Antigo porta-voz do Vaticano e presidente da Fundação Joseph Ratzinger evoca exemplo de «coragem»
Octávio Carmo, enviado da Agência ECCLESIA ao Vaticano
Cidade do Vaticano, 04 jan 2023 (Ecclesia) – O padre Federico Lombardi, presidente da Fundação Joseph Ratzinger-Bento XVI, disse hoje à Agência ECCLESIA que o falecido Papa esteve sempre “do lado da solução” na crise dos abusos sexuais de menores, por membros do clero.
“Para mim, seria uma gravíssima injustiça acusá-lo, nesta matéria”, referiu o sacerdote, antigo porta-voz do Vaticano.
Para o religioso jesuíta, Bento XVI foi “aquele que enfrentou a crise, durante muito tempo, e fez a sua parte, segundo as respetivas competências”.
O responsável recorda passos “muito importantes”, do ponto de vista jurídico, dados pelo então cardeal Joseph Ratzinger, enquanto prefeito da Congregação para a Doutrina da Fé, unificando a jurisdição entre os vários organismos da Cúria Romana,
Como Papa, acrescenta, Bento XVI enfrentou a questão do padre Maciel, fundador dos Legionários de Cristo, tendo-o afastado das suas funções sacerdotais, depois de acusações de abusos sexuais contra seminaristas.
O padre Lombardi assinala ainda que foi o falecido Papa a iniciar os encontros com vítimas de abusos, durante as viagens internacionais, “dando o exemplo de como fazer, a partir da escuta, da consciência do sofrimento das pessoas”.
Para o presidente da Fundação Joseph Ratzinger-Bento XVI, as mudanças no direito penal e aposta na prevenção, passando pela formação dos sacerdotes, bem como a carta aos católicos da Irlanda, em 2010, mostram uma pessoa “preocupada com a verdade”.

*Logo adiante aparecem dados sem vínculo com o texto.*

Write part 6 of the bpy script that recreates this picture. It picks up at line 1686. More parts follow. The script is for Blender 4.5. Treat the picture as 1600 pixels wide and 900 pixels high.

Não resolveu todos os problemas, é certo, mas foi aquele que, com muita humildade e honestidade, definiu a direção em relação a toda uma série de linhas de ação: a escuta, a justiça, a cura e a prevenção”.
Diretor da sala de imprensa da Santa Sé de entre julho de 2006 e julho de 2016, o padre Federico Lombardi teve oportunidade de acompanhar Bento XVI em várias viagens internacionais e é numa delas que encontra a imagem “símbolo” da vida do falecido Papa: a vigília da JMJ 2011, em Madrid, no aeródromo de Cuatro Vientos, quando se abateu um temporal sobre a multidão.
Bento XVI presidiu, a 20 de agosto de 2011, a uma vigília de oração, agradecendo a centenas de milhares de jovens por terem resistido com ele ao vento e à chuva intensa.
“Muito obrigado pelo maravilhoso exemplo que destes”, disse o Papa, no final da celebração, muito afetada pelo mau tempo, falando numa “aventura” que viveram juntos.
O padre Lombardi assume que se viveram “momentos de preocupação”, perante a possibilidade de a multidão entrar em pânico, destacando a atitude “exemplar” de Bento XVI.
“Foi um modelo da atitude de coragem, de paciência, de confiança num momento difícil”, indica, considerando que Bento XVI enfrentou situações “muito sérias” sem se deixar “desorientar”.
O presidente da fundação dedicada ao falecido Papa sublinha a necessidade de não reduzir o percurso de Bento XVI à renúncia ao pontificado, em fevereiro de 2013, recordando o seu percurso teológico, desde a juventude.
“É uma herança que não deve ser vivida como um arquivo a guardar”, mas uma “inspiração” para enfrentar as questões “da Igreja e do mundo de hoje”, acrescenta.
A renúncia ao pontificado, em fevereiro de 2013, é vista pelo sacerdote jesuíta como “um ato muito coerente”, em relação ao percurso de Bento XVI, por ser “a concretização de uma raciocínio feito na fé e também com a razão”.
Questionado sobre as vozes que pedem o reconhecimento de Bento XVI como “um doutor, um padre da Igreja”, o padre Federico Lombardi manifesta a sua prudência, mas admite que esse desejo manifesta “uma consciência alargada do grande contributo que ele deu para a vivência da fé, no contexto da cultura e das grandes perguntas do mundo de hoje”.
“Ele é testemunha de uma fé que vai ao fundo das questões, que não quer ficar à superfície, que não se contenta com slogans ou imagens provisórias”, conclui.
A Missa exequial pelo Papa emérito Bento XVI vai ser presidida esta quinta-feira, pelo Papa Francisco, a partir das 09h30 (menos uma em Lisboa), na Praça de São Pedro.